Available records:
>>
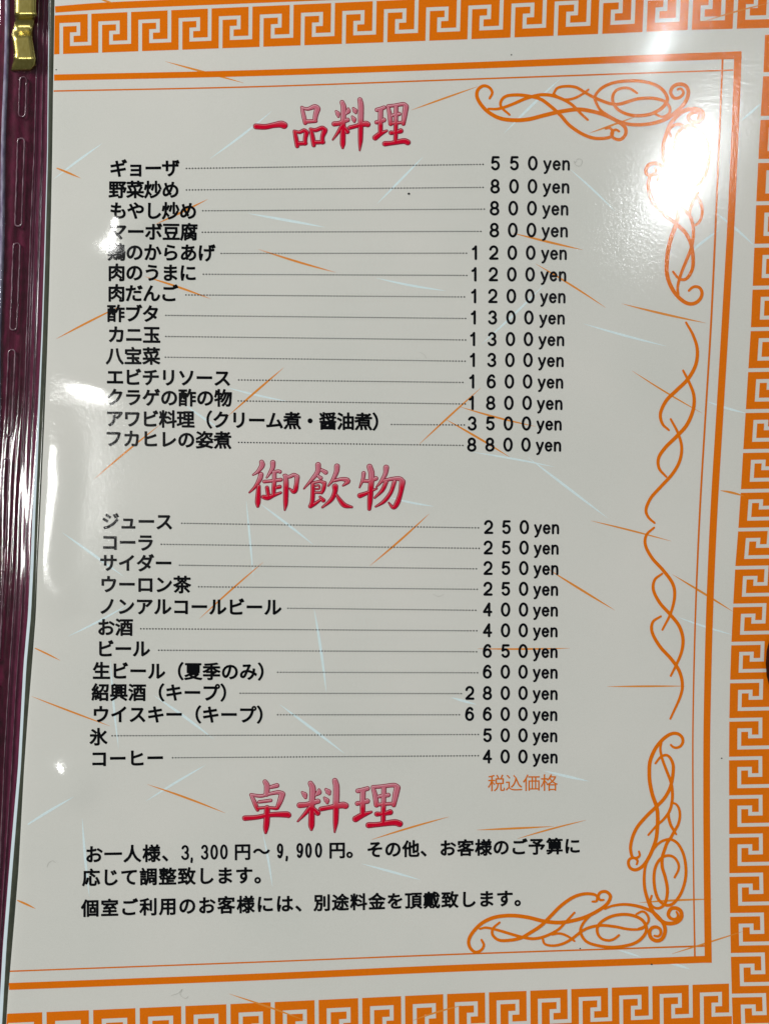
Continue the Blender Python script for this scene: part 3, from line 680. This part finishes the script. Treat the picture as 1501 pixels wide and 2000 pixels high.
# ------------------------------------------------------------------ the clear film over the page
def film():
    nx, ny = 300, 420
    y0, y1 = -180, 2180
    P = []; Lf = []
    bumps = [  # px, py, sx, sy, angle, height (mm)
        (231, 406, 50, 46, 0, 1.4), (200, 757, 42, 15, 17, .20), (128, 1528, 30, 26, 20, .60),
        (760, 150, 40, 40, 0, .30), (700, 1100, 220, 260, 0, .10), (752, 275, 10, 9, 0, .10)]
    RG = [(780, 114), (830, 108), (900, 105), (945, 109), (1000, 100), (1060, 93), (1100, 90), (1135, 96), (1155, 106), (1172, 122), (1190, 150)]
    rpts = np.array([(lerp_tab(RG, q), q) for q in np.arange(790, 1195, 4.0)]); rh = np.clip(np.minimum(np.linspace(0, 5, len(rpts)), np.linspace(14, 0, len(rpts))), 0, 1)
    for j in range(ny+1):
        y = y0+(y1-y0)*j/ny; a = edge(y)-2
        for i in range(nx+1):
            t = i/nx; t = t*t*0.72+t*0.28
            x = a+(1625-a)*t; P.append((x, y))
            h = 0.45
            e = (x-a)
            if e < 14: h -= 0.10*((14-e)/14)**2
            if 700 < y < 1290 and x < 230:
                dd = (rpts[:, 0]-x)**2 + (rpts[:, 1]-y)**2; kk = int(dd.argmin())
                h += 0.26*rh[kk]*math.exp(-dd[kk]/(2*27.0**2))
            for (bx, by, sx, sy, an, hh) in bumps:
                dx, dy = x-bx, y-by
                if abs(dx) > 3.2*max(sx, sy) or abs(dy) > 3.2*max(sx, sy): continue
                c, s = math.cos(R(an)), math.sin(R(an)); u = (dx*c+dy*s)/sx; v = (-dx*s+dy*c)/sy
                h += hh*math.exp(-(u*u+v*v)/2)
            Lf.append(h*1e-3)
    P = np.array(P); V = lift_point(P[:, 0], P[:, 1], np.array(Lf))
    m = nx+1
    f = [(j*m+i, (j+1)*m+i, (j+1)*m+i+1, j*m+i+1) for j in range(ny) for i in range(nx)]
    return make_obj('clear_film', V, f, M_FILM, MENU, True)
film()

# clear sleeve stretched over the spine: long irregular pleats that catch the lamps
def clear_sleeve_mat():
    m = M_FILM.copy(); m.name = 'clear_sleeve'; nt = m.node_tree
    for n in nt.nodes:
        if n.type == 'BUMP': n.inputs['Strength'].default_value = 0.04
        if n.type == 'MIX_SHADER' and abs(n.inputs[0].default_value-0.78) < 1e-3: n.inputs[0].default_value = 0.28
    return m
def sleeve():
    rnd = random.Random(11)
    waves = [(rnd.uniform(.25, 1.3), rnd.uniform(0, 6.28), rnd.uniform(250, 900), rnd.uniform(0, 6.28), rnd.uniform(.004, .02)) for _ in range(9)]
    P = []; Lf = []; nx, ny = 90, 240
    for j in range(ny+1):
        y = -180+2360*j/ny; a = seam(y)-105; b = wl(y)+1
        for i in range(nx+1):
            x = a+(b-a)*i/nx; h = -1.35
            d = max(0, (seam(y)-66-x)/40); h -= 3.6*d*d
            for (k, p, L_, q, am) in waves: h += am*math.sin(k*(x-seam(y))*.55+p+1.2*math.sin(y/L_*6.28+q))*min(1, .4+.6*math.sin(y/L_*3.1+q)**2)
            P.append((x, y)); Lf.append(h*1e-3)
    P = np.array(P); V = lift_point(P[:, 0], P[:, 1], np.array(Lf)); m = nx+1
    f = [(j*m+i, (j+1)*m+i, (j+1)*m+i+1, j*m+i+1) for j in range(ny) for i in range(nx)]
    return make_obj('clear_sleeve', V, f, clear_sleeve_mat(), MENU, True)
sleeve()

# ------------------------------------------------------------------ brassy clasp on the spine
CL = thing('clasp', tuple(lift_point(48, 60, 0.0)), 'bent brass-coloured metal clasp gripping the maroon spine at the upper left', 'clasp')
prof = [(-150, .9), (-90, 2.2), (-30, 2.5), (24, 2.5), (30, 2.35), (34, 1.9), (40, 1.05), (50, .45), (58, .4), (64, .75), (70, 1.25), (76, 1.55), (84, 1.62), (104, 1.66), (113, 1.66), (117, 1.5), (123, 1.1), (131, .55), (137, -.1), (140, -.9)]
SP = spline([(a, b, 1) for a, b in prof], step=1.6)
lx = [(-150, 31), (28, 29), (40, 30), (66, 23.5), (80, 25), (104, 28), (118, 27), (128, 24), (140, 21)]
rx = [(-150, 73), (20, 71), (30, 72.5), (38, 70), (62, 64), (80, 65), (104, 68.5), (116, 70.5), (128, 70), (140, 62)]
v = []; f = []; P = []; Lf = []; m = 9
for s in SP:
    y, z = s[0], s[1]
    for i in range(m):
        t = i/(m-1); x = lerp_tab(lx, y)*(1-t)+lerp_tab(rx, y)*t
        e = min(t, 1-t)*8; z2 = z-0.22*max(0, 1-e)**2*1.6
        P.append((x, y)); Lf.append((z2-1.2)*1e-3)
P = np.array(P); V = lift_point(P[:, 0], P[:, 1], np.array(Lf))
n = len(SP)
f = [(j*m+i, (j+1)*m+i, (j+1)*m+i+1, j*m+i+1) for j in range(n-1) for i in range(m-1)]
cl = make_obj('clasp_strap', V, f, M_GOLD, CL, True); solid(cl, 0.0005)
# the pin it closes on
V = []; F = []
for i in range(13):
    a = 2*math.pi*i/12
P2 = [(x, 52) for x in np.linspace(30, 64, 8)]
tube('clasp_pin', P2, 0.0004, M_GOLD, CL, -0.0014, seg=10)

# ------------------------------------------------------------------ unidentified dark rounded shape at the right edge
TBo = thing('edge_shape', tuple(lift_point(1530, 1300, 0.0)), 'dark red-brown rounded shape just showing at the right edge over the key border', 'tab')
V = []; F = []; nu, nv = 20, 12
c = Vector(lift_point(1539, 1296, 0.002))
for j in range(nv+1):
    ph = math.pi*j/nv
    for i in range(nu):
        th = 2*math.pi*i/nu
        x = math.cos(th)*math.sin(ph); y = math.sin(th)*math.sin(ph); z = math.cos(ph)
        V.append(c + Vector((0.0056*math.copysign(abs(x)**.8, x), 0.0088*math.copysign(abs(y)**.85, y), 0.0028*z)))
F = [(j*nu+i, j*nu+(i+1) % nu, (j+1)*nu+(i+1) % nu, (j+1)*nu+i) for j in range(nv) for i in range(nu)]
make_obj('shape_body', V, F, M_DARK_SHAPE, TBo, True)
<<
>>
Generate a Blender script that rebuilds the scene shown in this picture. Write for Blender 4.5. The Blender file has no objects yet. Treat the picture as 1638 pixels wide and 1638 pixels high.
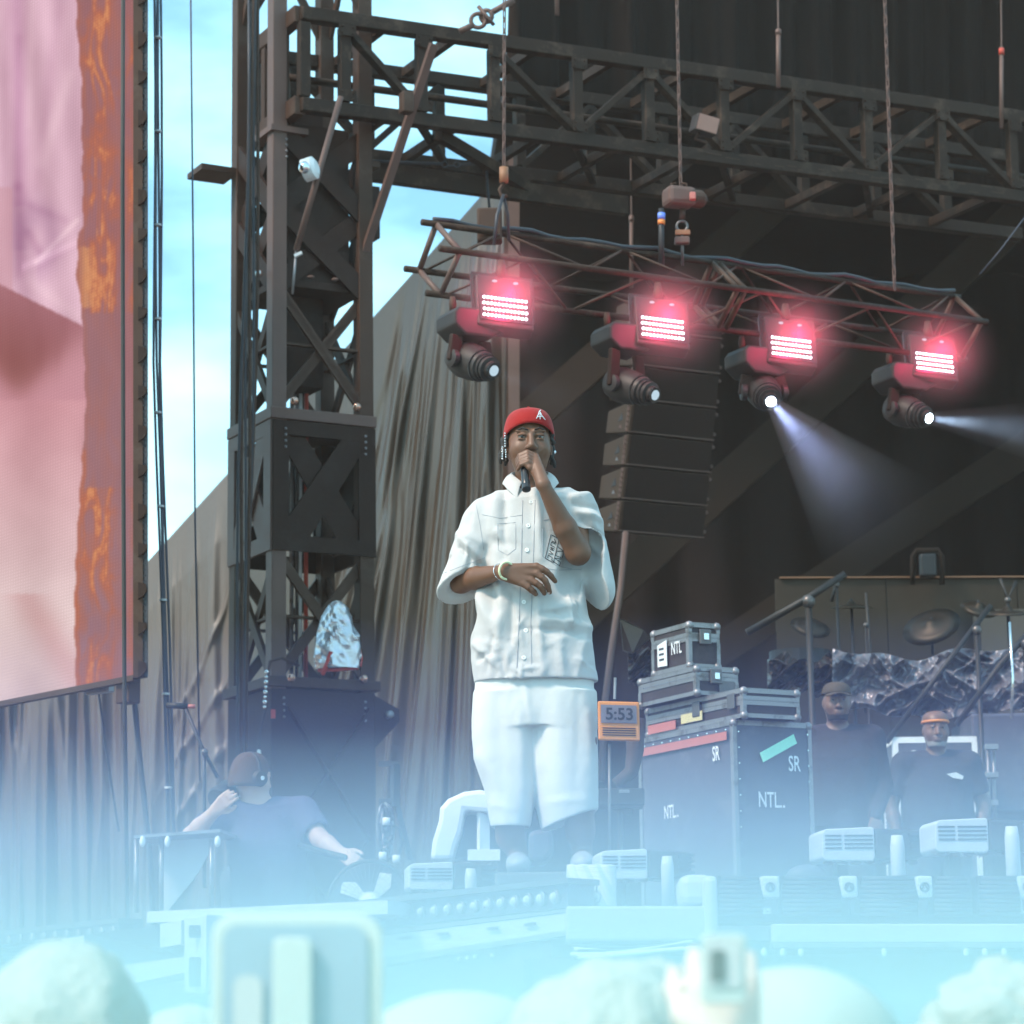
<<
>>
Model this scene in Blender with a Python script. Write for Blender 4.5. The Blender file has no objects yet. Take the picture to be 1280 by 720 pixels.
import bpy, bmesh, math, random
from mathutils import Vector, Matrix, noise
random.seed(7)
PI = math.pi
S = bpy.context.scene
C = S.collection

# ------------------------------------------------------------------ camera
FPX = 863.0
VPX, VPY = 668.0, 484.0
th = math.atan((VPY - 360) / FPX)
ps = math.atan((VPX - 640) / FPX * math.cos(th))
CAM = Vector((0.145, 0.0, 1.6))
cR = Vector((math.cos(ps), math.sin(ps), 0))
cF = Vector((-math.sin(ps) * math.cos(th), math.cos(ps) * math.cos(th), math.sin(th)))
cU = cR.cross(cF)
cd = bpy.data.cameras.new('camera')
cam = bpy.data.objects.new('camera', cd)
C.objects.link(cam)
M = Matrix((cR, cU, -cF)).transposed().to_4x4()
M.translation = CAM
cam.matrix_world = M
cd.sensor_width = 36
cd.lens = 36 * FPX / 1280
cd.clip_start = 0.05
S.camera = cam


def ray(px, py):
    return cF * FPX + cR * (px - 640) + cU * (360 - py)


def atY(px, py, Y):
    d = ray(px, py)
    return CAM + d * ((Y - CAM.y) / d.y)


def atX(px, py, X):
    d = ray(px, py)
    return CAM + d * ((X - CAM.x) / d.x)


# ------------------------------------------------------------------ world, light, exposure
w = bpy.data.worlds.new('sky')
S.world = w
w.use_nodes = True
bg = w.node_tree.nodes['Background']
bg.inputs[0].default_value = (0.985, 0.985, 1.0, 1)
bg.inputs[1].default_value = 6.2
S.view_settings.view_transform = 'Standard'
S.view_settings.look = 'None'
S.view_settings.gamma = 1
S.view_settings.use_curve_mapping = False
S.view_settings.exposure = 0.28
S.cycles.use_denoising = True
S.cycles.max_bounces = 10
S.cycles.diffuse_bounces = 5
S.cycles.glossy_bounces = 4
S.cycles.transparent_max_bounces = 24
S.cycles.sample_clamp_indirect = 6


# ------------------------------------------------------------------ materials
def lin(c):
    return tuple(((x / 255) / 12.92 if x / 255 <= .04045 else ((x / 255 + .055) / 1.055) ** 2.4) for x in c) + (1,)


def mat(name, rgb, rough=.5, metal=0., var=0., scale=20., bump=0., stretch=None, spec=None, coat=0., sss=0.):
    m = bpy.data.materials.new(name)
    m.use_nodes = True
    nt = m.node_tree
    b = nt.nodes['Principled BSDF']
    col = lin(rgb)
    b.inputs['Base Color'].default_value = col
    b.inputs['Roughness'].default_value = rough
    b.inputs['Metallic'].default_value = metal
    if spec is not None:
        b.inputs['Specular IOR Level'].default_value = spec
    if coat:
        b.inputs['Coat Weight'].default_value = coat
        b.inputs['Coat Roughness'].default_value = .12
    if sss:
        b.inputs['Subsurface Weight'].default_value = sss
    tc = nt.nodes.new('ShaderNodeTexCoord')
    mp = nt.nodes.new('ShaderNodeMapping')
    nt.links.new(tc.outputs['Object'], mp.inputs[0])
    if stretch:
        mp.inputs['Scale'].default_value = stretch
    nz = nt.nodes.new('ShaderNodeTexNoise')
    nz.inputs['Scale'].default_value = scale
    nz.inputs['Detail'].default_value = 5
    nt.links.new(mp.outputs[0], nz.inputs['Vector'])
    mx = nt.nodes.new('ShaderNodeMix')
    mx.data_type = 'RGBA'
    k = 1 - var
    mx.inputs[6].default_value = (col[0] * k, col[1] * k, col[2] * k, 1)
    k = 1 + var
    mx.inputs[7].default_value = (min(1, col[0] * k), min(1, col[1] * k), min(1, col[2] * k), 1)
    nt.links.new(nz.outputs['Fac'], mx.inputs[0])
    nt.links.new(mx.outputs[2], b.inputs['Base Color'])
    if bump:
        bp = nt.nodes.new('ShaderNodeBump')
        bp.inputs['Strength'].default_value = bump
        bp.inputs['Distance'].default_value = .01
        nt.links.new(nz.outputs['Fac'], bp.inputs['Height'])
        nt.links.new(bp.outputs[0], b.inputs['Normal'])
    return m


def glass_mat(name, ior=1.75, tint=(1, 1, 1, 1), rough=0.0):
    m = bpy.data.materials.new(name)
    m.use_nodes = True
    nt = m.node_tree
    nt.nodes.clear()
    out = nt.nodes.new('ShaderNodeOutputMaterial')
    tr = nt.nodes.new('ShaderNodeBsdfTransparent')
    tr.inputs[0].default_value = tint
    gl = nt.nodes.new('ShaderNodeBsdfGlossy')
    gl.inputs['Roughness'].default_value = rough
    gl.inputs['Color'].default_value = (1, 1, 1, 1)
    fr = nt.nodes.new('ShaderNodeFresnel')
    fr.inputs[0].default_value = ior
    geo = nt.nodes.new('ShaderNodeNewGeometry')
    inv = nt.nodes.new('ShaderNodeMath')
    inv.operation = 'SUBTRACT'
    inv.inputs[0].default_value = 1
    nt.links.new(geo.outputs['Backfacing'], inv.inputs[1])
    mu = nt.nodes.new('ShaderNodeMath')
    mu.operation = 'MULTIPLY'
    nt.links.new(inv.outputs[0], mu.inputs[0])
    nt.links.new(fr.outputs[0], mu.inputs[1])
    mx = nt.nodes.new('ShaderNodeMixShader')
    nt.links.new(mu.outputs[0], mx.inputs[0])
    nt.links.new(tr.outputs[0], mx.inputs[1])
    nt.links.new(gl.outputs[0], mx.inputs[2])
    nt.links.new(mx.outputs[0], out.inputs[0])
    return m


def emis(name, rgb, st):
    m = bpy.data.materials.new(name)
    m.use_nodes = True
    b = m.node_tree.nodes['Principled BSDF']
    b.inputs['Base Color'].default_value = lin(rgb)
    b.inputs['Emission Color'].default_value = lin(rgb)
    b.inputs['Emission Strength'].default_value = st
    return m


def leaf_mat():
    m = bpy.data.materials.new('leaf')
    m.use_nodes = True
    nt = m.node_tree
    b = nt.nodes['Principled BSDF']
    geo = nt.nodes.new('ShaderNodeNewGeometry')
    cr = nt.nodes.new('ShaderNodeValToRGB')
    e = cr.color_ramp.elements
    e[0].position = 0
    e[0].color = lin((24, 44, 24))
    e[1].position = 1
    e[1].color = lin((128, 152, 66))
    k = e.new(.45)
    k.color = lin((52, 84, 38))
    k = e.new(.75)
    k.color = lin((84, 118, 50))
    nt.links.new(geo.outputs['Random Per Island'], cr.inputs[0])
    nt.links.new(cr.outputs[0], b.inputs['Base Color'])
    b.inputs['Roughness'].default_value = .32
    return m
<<
Given exercise: Copy each line of the data that contains the word "wide".

Answer to the exercise:
Continue the Blender Python script for this scene: part 3, from line 680. This part finishes the script. Treat the picture as 1501 pixels wide and 2000 pixels high.
Generate a Blender script that rebuilds the scene shown in this picture. Write for Blender 4.5. The Blender file has no objects yet. Treat the picture as 1638 pixels wide and 1638 pixels high.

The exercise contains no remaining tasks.